• _WHAT IS REQUIRED_
Give every line of the material again, exactly as written.

— Start COLLECTED MATERIAL —

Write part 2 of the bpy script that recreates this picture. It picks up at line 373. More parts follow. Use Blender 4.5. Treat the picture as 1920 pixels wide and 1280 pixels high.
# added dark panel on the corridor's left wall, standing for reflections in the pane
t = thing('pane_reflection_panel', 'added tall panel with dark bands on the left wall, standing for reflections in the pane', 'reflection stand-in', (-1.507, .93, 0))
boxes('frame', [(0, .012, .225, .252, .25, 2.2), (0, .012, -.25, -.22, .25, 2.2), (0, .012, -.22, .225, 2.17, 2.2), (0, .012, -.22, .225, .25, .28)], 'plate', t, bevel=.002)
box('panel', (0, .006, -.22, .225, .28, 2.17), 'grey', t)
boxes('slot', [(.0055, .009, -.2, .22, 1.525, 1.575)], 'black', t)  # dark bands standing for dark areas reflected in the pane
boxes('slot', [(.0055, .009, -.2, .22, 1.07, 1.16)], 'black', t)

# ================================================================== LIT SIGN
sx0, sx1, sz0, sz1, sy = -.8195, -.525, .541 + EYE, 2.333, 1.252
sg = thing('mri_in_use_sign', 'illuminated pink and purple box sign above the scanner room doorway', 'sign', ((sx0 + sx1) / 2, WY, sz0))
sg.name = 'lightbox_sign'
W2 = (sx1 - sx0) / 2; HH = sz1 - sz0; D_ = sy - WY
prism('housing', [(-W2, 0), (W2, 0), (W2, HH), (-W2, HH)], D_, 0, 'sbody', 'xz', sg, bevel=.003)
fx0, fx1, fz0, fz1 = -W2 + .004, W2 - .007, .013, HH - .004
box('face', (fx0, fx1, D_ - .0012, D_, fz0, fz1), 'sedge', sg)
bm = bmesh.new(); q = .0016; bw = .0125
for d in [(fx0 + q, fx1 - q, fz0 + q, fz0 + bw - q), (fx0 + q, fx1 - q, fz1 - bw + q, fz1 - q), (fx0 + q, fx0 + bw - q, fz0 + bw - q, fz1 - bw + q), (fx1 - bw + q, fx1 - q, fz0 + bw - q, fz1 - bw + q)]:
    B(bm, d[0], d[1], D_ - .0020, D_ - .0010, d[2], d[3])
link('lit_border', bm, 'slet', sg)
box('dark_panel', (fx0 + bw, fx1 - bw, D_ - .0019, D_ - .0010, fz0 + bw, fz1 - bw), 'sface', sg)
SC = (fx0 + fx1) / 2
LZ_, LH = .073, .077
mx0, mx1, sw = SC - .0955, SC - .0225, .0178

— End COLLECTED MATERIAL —

• _SOLUTION TO THIS EXERCISE_
Write part 2 of the bpy script that recreates this picture. It picks up at line 373. More parts follow. Use Blender 4.5. Treat the picture as 1920 pixels wide and 1280 pixels high.
# added dark panel on the corridor's left wall, standing for reflections in the pane
t = thing('pane_reflection_panel', 'added tall panel with dark bands on the left wall, standing for reflections in the pane', 'reflection stand-in', (-1.507, .93, 0))
boxes('frame', [(0, .012, .225, .252, .25, 2.2), (0, .012, -.25, -.22, .25, 2.2), (0, .012, -.22, .225, 2.17, 2.2), (0, .012, -.22, .225, .25, .28)], 'plate', t, bevel=.002)
box('panel', (0, .006, -.22, .225, .28, 2.17), 'grey', t)
boxes('slot', [(.0055, .009, -.2, .22, 1.525, 1.575)], 'black', t)  # dark bands standing for dark areas reflected in the pane
boxes('slot', [(.0055, .009, -.2, .22, 1.07, 1.16)], 'black', t)

# ================================================================== LIT SIGN
sx0, sx1, sz0, sz1, sy = -.8195, -.525, .541 + EYE, 2.333, 1.252
sg = thing('mri_in_use_sign', 'illuminated pink and purple box sign above the scanner room doorway', 'sign', ((sx0 + sx1) / 2, WY, sz0))
sg.name = 'lightbox_sign'
W2 = (sx1 - sx0) / 2; HH = sz1 - sz0; D_ = sy - WY
prism('housing', [(-W2, 0), (W2, 0), (W2, HH), (-W2, HH)], D_, 0, 'sbody', 'xz', sg, bevel=.003)
fx0, fx1, fz0, fz1 = -W2 + .004, W2 - .007, .013, HH - .004
box('face', (fx0, fx1, D_ - .0012, D_, fz0, fz1), 'sedge', sg)
bm = bmesh.new(); q = .0016; bw = .0125
for d in [(fx0 + q, fx1 - q, fz0 + q, fz0 + bw - q), (fx0 + q, fx1 - q, fz1 - bw + q, fz1 - q), (fx0 + q, fx0 + bw - q, fz0 + bw - q, fz1 - bw + q), (fx1 - bw + q, fx1 - q, fz0 + bw - q, fz1 - bw + q)]:
    B(bm, d[0], d[1], D_ - .0020, D_ - .0010, d[2], d[3])
link('lit_border', bm, 'slet', sg)
box('dark_panel', (fx0 + bw, fx1 - bw, D_ - .0019, D_ - .0010, fz0 + bw, fz1 - bw), 'sface', sg)
SC = (fx0 + fx1) / 2
LZ_, LH = .073, .077
mx0, mx1, sw = SC - .0955, SC - .0225, .0178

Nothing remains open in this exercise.